Los defensores del euro digital alegan dos grandes justificaciones: resistir la sustitución del dinero central por sistemas privados (mantener “dinero público” digital) y modernizar pagos. Pero esas razones no responden al verdadero problema: ¿a qué precio entregamos nuestra autonomía? Mantener centralizada la emisión y la trazabilidad absoluta es poner en manos del poder político y de grandes plataformas tecnológicas la llave de nuestra independencia económica. No es exagerado: un sistema con acceso directo a nuestras transacciones permite identificar, clasificar y, en última instancia, condicionar comportamientos individuales y colectivos. Estudios críticos y artículos de expertos ya han señalado que el supuesto beneficio de “acceso al dinero central” no justifica los riesgos de privacidad y de concentración de poder que acompañan a esta decisión.

La desaparición del efectivo culmina un proceso: primero te limitan pagar en metálico por encima de ciertas cifras; luego te convencen de que lo digital es “más seguro”; después normalizan la identidad digital y el registro biométrico; y finalmente se implanta un sistema monetario que es trazable, programable y cuyo acceso puede condicionarse por criterios administrativos. El resultado es una sociedad en la que el ciudadano necesita la aprobación técnica y política para consumir, para desplazarse y, en el extremo, para existir económicamente. Esa no es modernidad: es un mecanismo de disciplina social.

Hay además un componente estratégico y geopolítico: controlar el dinero es controlar la economía real y la capacidad de disidencia. En un sistema en que el Estado o agencias con acceso a la infraestructura del euro digital puedan congelar fondos o aplicar “desincentivos” económicos, cualquier iniciativa de protesta, cualquier boicot o cualquier apoyo a causas incómodas puede ser sancionada de forma inmediata y técnica. No hablamos de suposiciones abstractas: hablamos de una arquitectura que facilita ese uso si el poder lo decide.

Frente a esto no valen medias tintas ni concesiones ingenuas.

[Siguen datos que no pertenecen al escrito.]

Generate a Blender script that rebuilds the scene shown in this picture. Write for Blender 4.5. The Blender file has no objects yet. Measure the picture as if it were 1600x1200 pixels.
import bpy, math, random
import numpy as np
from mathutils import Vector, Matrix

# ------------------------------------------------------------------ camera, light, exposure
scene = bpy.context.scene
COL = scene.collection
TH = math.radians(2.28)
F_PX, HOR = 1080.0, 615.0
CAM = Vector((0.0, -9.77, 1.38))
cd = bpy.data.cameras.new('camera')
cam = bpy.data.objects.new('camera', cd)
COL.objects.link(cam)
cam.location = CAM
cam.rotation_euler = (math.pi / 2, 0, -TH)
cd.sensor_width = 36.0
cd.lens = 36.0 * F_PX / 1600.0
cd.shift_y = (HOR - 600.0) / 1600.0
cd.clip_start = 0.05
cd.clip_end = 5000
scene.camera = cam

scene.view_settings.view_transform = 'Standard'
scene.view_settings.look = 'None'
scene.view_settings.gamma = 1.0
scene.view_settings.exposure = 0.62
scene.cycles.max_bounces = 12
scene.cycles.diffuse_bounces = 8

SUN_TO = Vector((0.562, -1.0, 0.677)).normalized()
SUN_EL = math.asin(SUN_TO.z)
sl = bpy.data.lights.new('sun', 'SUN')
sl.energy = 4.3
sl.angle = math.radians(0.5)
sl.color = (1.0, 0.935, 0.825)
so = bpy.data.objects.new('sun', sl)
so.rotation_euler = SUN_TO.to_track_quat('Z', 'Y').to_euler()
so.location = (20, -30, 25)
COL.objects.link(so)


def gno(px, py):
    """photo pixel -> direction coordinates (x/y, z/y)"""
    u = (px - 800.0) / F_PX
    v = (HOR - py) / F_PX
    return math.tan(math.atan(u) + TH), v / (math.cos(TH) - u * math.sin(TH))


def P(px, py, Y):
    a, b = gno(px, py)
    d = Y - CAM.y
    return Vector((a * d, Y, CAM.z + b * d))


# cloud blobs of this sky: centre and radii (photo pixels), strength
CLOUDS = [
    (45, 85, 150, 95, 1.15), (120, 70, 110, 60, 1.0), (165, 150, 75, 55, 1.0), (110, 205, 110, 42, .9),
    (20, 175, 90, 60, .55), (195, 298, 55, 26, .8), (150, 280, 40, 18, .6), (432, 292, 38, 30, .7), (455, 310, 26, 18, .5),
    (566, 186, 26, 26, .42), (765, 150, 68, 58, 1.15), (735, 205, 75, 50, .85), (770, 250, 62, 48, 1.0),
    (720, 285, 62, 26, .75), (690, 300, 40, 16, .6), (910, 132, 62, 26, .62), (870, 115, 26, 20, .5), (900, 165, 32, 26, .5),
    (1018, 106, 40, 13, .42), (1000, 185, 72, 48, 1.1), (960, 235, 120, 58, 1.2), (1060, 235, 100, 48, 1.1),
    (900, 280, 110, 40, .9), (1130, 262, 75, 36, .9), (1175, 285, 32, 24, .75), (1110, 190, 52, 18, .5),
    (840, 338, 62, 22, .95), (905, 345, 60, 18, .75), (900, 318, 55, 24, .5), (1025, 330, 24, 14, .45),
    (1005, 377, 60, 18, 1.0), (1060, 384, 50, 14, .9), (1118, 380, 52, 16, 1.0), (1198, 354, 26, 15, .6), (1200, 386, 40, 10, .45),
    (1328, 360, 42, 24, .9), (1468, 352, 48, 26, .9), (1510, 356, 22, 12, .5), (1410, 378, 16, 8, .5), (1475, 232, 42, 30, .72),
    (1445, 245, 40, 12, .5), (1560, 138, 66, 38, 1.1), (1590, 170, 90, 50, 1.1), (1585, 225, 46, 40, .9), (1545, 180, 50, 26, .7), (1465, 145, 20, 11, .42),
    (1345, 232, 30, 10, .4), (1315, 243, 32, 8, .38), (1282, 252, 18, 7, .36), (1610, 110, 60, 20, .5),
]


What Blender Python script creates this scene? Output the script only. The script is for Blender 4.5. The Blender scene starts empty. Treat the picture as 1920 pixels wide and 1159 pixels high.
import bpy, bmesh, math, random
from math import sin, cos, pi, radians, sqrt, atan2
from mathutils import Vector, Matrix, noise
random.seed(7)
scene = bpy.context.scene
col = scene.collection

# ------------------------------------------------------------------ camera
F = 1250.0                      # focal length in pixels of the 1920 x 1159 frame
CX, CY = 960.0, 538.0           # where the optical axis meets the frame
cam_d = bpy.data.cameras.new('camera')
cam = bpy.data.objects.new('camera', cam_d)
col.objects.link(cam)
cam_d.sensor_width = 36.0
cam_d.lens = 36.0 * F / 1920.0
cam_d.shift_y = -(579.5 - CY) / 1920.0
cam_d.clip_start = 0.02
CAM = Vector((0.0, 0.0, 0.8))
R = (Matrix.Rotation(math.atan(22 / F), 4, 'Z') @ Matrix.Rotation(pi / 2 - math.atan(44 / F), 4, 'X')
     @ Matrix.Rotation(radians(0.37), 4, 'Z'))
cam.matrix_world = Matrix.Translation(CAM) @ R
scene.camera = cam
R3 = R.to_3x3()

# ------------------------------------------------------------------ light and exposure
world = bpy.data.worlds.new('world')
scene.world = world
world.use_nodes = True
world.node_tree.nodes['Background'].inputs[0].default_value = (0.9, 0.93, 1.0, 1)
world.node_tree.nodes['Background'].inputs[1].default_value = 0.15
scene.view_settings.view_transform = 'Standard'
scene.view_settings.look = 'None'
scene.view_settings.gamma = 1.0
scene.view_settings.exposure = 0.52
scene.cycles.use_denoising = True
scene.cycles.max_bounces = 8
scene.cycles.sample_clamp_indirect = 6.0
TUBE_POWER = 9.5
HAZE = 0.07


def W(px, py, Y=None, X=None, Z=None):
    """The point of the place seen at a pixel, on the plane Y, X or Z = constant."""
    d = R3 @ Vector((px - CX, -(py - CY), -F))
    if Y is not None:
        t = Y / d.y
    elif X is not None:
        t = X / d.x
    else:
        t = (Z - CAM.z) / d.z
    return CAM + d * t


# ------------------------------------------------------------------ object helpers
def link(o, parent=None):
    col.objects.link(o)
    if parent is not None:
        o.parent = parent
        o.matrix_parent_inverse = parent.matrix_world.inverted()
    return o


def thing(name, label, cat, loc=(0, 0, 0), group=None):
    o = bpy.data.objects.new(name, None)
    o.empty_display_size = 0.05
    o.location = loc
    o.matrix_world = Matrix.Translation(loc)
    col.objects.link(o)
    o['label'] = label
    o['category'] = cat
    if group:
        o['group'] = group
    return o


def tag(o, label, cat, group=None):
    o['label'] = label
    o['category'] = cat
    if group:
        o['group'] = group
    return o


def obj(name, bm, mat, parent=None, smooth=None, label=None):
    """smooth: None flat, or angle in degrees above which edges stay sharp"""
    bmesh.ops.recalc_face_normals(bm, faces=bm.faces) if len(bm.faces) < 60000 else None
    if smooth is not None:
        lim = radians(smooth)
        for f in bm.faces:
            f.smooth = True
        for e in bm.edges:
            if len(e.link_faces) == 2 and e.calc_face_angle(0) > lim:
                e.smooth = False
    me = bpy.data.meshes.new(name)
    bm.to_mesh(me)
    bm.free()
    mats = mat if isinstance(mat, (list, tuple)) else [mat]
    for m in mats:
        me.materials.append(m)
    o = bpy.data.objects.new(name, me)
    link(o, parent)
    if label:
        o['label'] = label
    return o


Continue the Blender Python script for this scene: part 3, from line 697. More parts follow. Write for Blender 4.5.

La sociedad debe exigir cuatro líneas rojas innegociables: preservación real y efectiva del efectivo como derecho ciudadano; garantías legales y técnicas de privacidad (no trazabilidad centralizada); prohibición absoluta de la programabilidad que permita condicionar comportamientos civiles; y controles democráticos fuertes y transparentes que impidan a tecnócratas o a actores privados convertir la moneda en arma política. Sin esas salvaguardas, el euro digital será una trampa que arranca pedazos de nuestra libertad con la excusa del progreso.

Nuestra respuesta debe ser clara y enérgica: rechazo del proyecto tal y como se está configurando, reclamación pública de derechos intransferibles sobre el uso del efectivo y exigencia de que cualquier avance tecnológico que afecte a la moneda y a la autonomía individual pase por un debate soberano, vinculante y con garantías reales de protección de la intimidad. No sirve una consulta técnica o una “prueba piloto” sin contrapesos: estamos ante un cambio civilizatorio que merece la mayor de las resistencias democráticas.

En definitiva: el euro digital, sin límites jurídicos y técnicos estrictos y sin la garantía del efectivo como refugio, no es progreso —es cesión de soberanía. Defender el billete, defender la privacidad económica y oponerse a la programación del dinero no es nostalgia; es defender la libertad. Y en esa defensa debemos ser implacables.